La volonté et le hasard

Mosaïque

samedi 30 mars 2013 , par Joël Auxenfans

Si l’on peut s’étonner de ce que les Athéniens inventeurs de la démocratie au Vème siècle av JC, tiraient au sort leurs représentants au lieu de les élire, on peut aussi remarquer que des sculpteurs aussi maîtres de leur art comme Polyclète laissaient fatalement les veines du marbre de leurs statues apparaître "où bon leur semblait".

D’où les "Trois stoppages étalons" de Marcel Duchamp, voici tout juste un siècle en 1913, apparaissent comme une magistrale démonstration du rôle du hasard dans la création. Il suffit en outre de penser à la génétique déterminant chacun de nous pour s’en aviser.

Donc en art comme en politique, la volonté (dessiner, désigner, choisir, élire, coopter, vouloir) et le hasard se partagent le domaine de l’action, et donc celui des résultats. Il était intéressant de proposer aux élèves de se poser à leur tour cette question, en accueillant avec précision dans leur travail (en le voulant à un endroit précis) l’action du hasard, peut-être comme une façon de moins considérer l’art comme relevant du domaine de l’absolue maîtrise, mais aussi comme celui de l’aventure et de l’accueil des circonstances et de l’insu.

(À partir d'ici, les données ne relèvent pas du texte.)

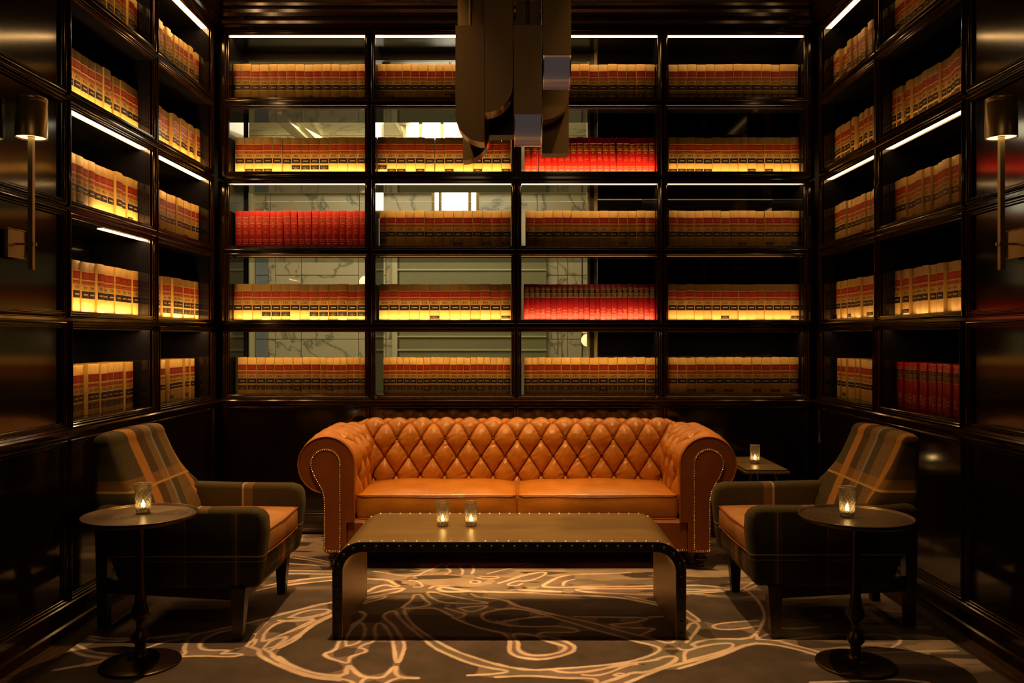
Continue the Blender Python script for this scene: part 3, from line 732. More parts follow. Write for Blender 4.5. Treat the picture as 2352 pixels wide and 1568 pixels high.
side(LEFT, LW[1], 3, 1, S('N', '440 442 443 444 445 446 447 448 449 450 451', 'low_N'))
side(LEFT, LW[1], 4, 1, S('F', '752 751 753 754 750 744 742 743 740 741', at=(3, 7, 9), lab='low_F'), b=.04)
side(RIGHT, RW[0], 0, 0, S('F', '657 658 659 660 661 662 663 664 665 666 667 668', at=(3, 5, 8), lab='low_F'))
side(RIGHT, RW[0], 1, 0, S('N', '456 453 454 455 452 451 449 450 448 447 446 444 445 443 442', 'low_N'))
side(RIGHT, RW[0], 2, 0, S('F', '518 526 521 524 525 520 519 517 508 509 510 511', at=(1, 3, 8), lab='low_F'))
side(RIGHT, RW[0], 3, 0, S('F', '668 670 669 506 500 560 505 507 561 566 565 564', at=(1, 2), lab='low_F'))
side(RIGHT, RW[0], 4, 0, [['S', None, None] for _ in range(17)])
side(RIGHT, RW[1], 0, 1, S('F', '901 902 903 904 905 906 907 908 909 910 911', at=(5, 7, 8, 9), lab='low_F'))
side(RIGHT, RW[1], 1, 1, S('N', '460 461 462 463 464 465 466 467 468 469 470 471 472 473 474', 'low_N'))
side(RIGHT, RW[1], 2, 1, S('F', '590 591 592 593 594 781 782 783 784 785 778 779', at=(8, 10), lab='low_F'))
side(RIGHT, RW[1], 3, 1, S('F', '880 881 882 883 884 885 886 887 888 889 890 891', at=(0, 4, 9, 10), lab='low_F'))
side(RIGHT, RW[1], 4, 1, S('F', '731 732 733 734 735 736 737 738 739 740 741', at=(2,), lab='low_F'), b=.06)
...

Certains ont opté pour les forces physiques (je laisse tomber) mais qui court toujours le risque d’être un peu contrôlé tout de même par la volonté. D’autres ont demandé à d’autres personnes de déterminer tel ou tel paramètre de leur travail (couleur, nombre, mot, geste...), d’autre ont utilisé des chiffres, des dés, les pages d’un dictionnaire ouvert au hasard sur un mot...Chaque fois en décrivant le protocole suivi, protocole parfois complexe, parfois simple.
Le fait est que les travaux sont multiples, parfois aboutis visuellement, souvent avec humour, parfois très méthodiques. Le but ultime était de faire prendre conscience du rôle joué dans l’art et dans la vie par le hasard, et comment celui-ci pouvait enrichir les constituants de la seule volonté en faisant sortir la personne du cadre de ses goûts, habitudes et conditionnements culturels.

Ce travail se poursuivra par une projection du film "12 hommes en colère" de Sidney Lumet (1954), qui déroule les débats de douze jurés tirés au sort pour juger de l’envoi à la chaise électrique ou l’acquittement d’une jeune homme de 18 ans accusé de meurtre. Un travail visuel en technique de lavis,en noir et blanc, suivra.